Although the gender pay gap has long been a focus for equal opportunity businesses, it seems campaigners are starting 2017 with some good news.

A report from the Resolution Foundation has revealed the pay gap for women in their 20s has now decreased to only five per cent.

But the problem isn’t resolved quite yet, with the survey adding that women will still go on to earn significantly less than their male counterparts throughout their careers.

Keeping a handle on equal pay

From the age of 30, when family concerns start to come into play, the pay gap widens once again.

By their mid-40s, women will find themselves facing a wage deficit of almost 30 per cent.

It’s a clear sign that the long-term underlying causes of the gender pay gap – like the burden of childcare – are still to be fully addressed.

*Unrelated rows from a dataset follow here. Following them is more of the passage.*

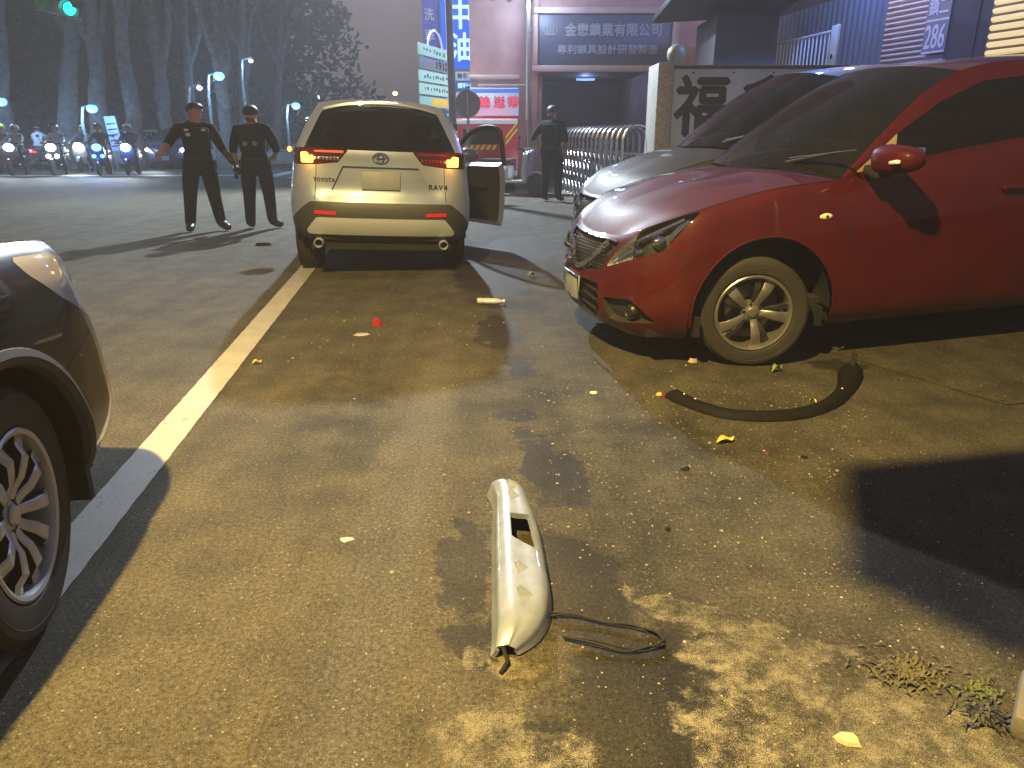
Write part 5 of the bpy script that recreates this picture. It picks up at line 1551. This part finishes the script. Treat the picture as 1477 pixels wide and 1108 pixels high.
BONES = [('pelvis', 'spine', 0), ('spine', 'chest', 0), ('chest', 'neck', 0), ('neck', 'jaw', 1), ('jaw', 'head', 1), ('head', 'crown', 1), ('chest', 'shL', 0), ('shL', 'elL', 0), ('elL', 'wrL', 1),
         ('chest', 'shR', 0), ('shR', 'elR', 0), ('elR', 'wrR', 1), ('pelvis', 'hiL', 2), ('hiL', 'knL', 2), ('knL', 'anL', 2), ('anL', 'toL', 3), ('pelvis', 'hiR', 2), ('hiR', 'knR', 2), ('knR', 'anR', 2), ('anR', 'toR', 3)]
def person(loc, rz, label, J=None, shirt=UNI, legs=UNI, shoes=BOOT, scale=1.0, look=0.0, hair=True, helmet=None, group=None, bulk=1.0, sub=2, long_sleeve=False, glove=(), wide=1.0):
    P = dict(STAND); P.update(J or {})
    names = list(P); idx = {n: i for i, n in enumerate(names)}
    me = bpy.data.meshes.new('person')
    me.from_pydata([P[n] for n in names], [(idx[a], idx[b]) for a, b, _ in BONES], [])
    o = bpy.data.objects.new('person', me); COL.objects.link(o)
    sk = o.modifiers.new('skin', 'SKIN'); sk.use_smooth_shade = True
    sv = me.skin_vertices[0].data
    for n in names:
        r = RADII[n] * (bulk if n in ('pelvis', 'spine', 'chest', 'shL', 'shR', 'hiL', 'hiR', 'elL', 'elR') else 1)
        sv[idx[n]].radius = (r, r * (.82 if n in ('spine', 'chest', 'pelvis') else 1))
        sv[idx[n]].use_root = n == 'pelvis'
    ss = o.modifiers.new('sub', 'SUBSURF'); ss.levels = sub; ss.render_levels = sub
    dg = bpy.context.evaluated_depsgraph_get(); dg.update()
    m2 = bpy.data.meshes.new_from_object(o.evaluated_get(dg))
    o.modifiers.clear()
    V = [v.co.copy() for v in m2.vertices]; Fc = [tuple(p.vertices) for p in m2.polygons]
    bpy.data.meshes.remove(m2)
    b = MB(); mi = []
    seg = [(Vector(P[a]), Vector(P[c]), k, a, c) for a, c, k in BONES]
    for f in Fc:
        c = sum((V[i] for i in f), Vector()) / len(f); best = (9, 0)
        for a, e, k, na, ne in seg:
            t = max(0, min(1, (c - a).dot(e - a) / max((e - a).length_squared, 1e-9)))
            d = (c - a.lerp(e, t)).length - (RADII[na] * (1 - t) + RADII[ne] * t)
            kk = k
            if na in ('elL', 'elR'): kk = 0 if long_sleeve or t < .18 else (3 if na in glove else 1)
            if na == 'neck' and t < .25: kk = 0
            if d < best[0]: best = (d, kk)
        mi.append(best[1])
    b.v = [tuple(v) for v in V]; b.f = Fc; b.m = mi
    # face turned by 'look', ears
    hc = Vector(P['head']); lk = Matrix.Rotation(look, 3, 'Z')
    b.ell(hc + lk @ Vector((0, -.098, -.015)), (.013, .02, .024), 8, 6, m=1)
    for sx_ in (-1, 1):
        b.ell(hc + lk @ Vector((sx_ * .092, .005, -.015)), (.012, .022, .032), 8, 6, m=1)
        b.ell(hc + lk @ Vector((sx_ * .034, -.087, .012)), (.012, .007, .007), 8, 5, m=3)
    b.ell(hc + lk @ Vector((0, -.083, -.065)), (.024, .008, .006), 8, 5, m=1)
    # hands: palm, four fingers, thumb
    for e, w in (('elL', 'wrL'), ('elR', 'wrR')):
        a = Vector(P[e]); c = Vector(P[w]); d = (c - a).normalized(); side = d.cross(Vector((0, 0, 1)))
        side = side.normalized() if side.length > .2 else Vector((0, 1, 0)); up_ = d.cross(side)
        km = 3 if e in glove else 1
        M = Matrix((side, up_, d)).transposed()
        b.ell(c + d * .055, (.042, .022, .058), 10, 7, m=km, M=M)
        for q, ln in enumerate((.066, .076, .072, .056)):
            s0 = c + d * .095 + side * (-.030 + .020 * q)
            b.tube([s0, s0 + d * ln * .5 + up_ * .006, s0 + d * ln * .85 + up_ * .022], [.0095, .0085, .0065], 6, m=km)
        s0 = c + d * .04 - side * .036
        b.tube([s0, s0 + d * .03 - side * .022, s0 + d * .062 - side * .024 + up_ * .01], [.0115, .010, .008], 6, m=km)
    me2 = b.mesh('person', [shirt, SKIN, legs, shoes], smooth=60)
    o.data = me2; bpy.data.meshes.remove(me)
    o.location = loc; o.rotation_euler = (0, 0, rz); o.scale = (scale * wide, scale * (1 + (wide - 1) * .6), scale)
    tag(o, label, 'person', group)
    if hair or helmet:
        m = MB(); V_ = []
        rr = (.103, .108, .10) if hair else (.135, .15, .135)
        n_, k_ = 18, 9
        for i in range(k_ + 1):
            a = math.pi / 2 * (1 - i / k_ * (1.25 if hair else 1.35))
            for j in range(n_):
                w = 2 * math.pi * j / n_
                p = Vector((rr[0] * math.cos(a) * math.cos(w), rr[1] * math.cos(a) * math.sin(w), rr[2] * math.sin(a)))
                if p.y < 0 and a < .35: p.z = max(p.z, rr[2] * math.sin(.35) * (.9 if hair else .6)); p.y *= .9
                V_.append(hc + lk @ p + Vector((0, .006, .012)))
        m.add(V_, [(i * n_ + j, (i + 1) * n_ + j, (i + 1) * n_ + (j + 1) % n_, i * n_ + (j + 1) % n_) for i in range(k_) for j in range(n_)])
        recalc(m.build('hair' if hair else 'helmet', HAIR if hair else helmet, o, smooth=50))
    return o, P

def kit(o, P, back=True):
    pz = P['pelvis'][2] + .06
    m = MB(); m.tube([(.155 * math.cos(a), .135 * math.sin(a), pz) for a in np.linspace(0, 2 * math.pi, 25)[:-1]], .022, 6, closed=True); m.build('belt', BOOT, o)
    m = MB(); m.bbox((.175, .02, pz - .10), (.05, .10, .19), .015); m.build('holster', BOOT, o)
    m = MB(); m.bbox((-.17, .03, pz - .04), (.045, .08, .11), .012); m.build('pouch', BOOT, o)
    for y_, w_ in ((-.135, .05), (.125, .04)):
        m = MB(); m.bbox((0, y_, 1.27), (.30, w_, .32), .03); m.build('vest_panel', UNI, o)
PATCH = mat('pale_patch', (.45, .45, .48), .5)
c1 = px(300, 333)
o1, P1_ = person(c1, R(24), 'officer in dark uniform turning his head, right hand raised, left of the other officer',
                 dict(elL=(-.33, .0, 1.20), wrL=(-.40, -.22, 1.12), elR=(.28, .05, 1.16), wrR=(.40, .0, .93), anL=(-.19, .02, .10), toL=(-.21, -.16, .045), knL=(-.15, -.03, .50), anR=(.17, -.03, .10), toR=(.25, -.19, .045), jaw=(.02, -.01, 1.58), head=(.03, .0, 1.66), crown=(.03, 0, 1.715)),
                 look=R(48), scale=1.0, wide=1.17, bulk=1.08, glove=('elR',), group='officers in dark uniforms')
kit(o1, P1_)
for x, z in ((-.10, 1.40), (.09, 1.40), (-.085, 1.34)):
    m = MB(); m.bbox((x, -.160, z), (.05, .01, .03 if z > 1.36 else .045), .004); m.build('chest_patch', PATCH, o1)
c2 = px(379, 330)
o2, P2_ = person(c2, R(186), 'officer in dark uniform standing with his back to us beside the silver suv',
                 dict(elR=(.26, .02, 1.15), wrR=(.25, -.03, .93), elL=(-.27, -.03, 1.15), wrL=(-.20, -.22, 1.05), toL=(-.24, -.13, .045), jaw=(0, -.02, 1.57), head=(0, -.015, 1.65), crown=(0, -.01, 1.705)),
                 bulk=1.08, wide=1.15, scale=.99, group='officers in dark uniforms')
kit(o2, P2_)
m = MB(); m.bbox((.27, -.06, .80), (.05, .08, .14), .015); m.build('radio', BOOT, o2)
for x in (.075, -.045):
    m = MB(); m.ell((x, .150, 1.23), (.033, .006, .036), 12, 6); m.build('back_patch', mat('dull_patch', (.16, .15, .14), .6), o2)
c3 = px(795, 291)
o3, P3_ = person(c3, R(150), 'dark figure standing before the concertina gate with one hand on the hip',
                 dict(elL=(-.26, .0, 1.15), wrL=(-.20, -.12, 1.0), elR=(.34, .08, 1.18), wrR=(.22, .02, .97)), bulk=1.08, wide=1.1, scale=1.07, group=None)
kit(o3, P3_)

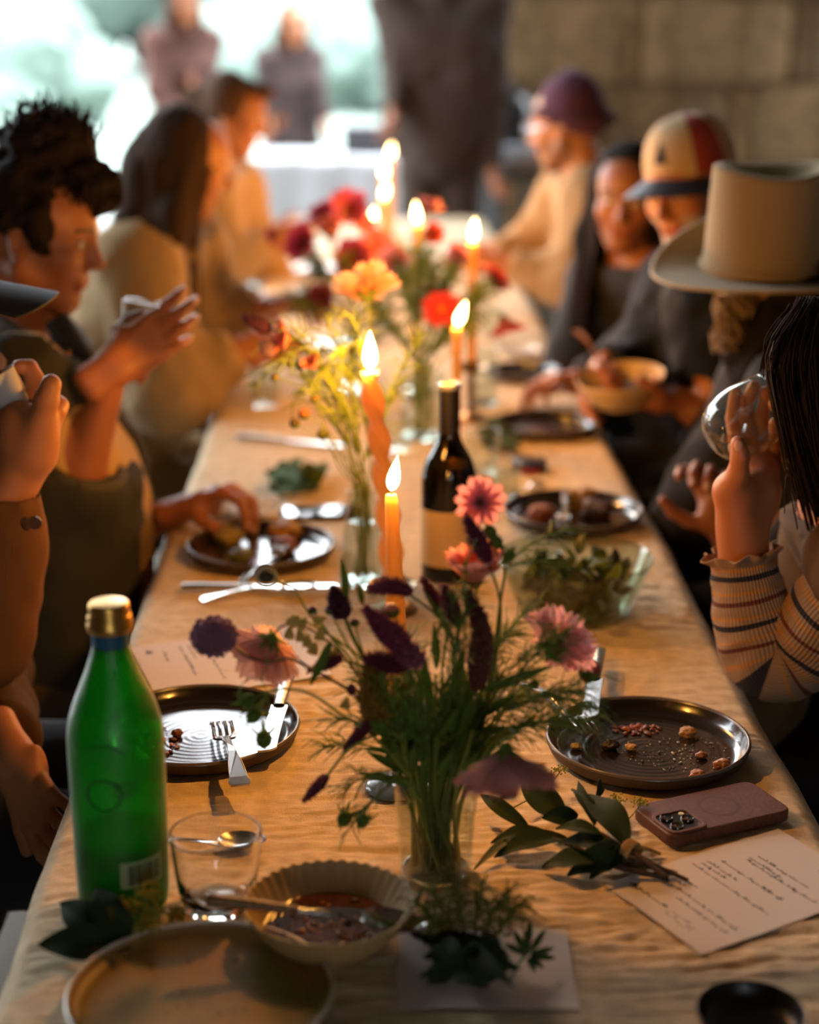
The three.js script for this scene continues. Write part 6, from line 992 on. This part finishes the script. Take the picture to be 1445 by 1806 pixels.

With that in mind, we’re running through a few key tactics that’ll help you protect the professional wellbeing of your employees and business.

#1: Ask for input

You may feel like your business is running flawlessly with a buzzing team of happy and content workers behind it, but that may not be the reality.

Lots of people, women included, silently struggle with stress. To get a true sense of what’s going in your workplace, you need to ask the people who know it best – your staff.

Online survey solutions will give them a platform to provide honest, anonymous opinions about how they’re managing with their workloads alongside outside concerns like childcare. You can then use this feedback to create fairer policies.

#2: Focus on recruitment

Recruitment, especially when it comes to promotions, is often one of the biggest roadblocks in a woman’s career.

Unconscious bias, when an interviewer unknowingly favours candidates more similar to them self and is guided by learned attitudes or assumptions, is massively damaging.

Teach staff involved in recruitment processes about the dangers of unconscious bias, run a diversity program to teach other employees about the importance of recognising prejudices and think about undertaking a course to improve your own emotional intelligence.

#3: Embrace flexible working

Since women tend to be the primary caregivers they often find traditional working hours restrictive, making the birth of a child one of the key factors behind the gender pay gap.

Embracing flexible working patterns will prove popular with all your staff, not only mothers.

And better than winning you some extra support in the office, the trust built by implementing such policies is also proven to have a positive effect on productivity and engagement.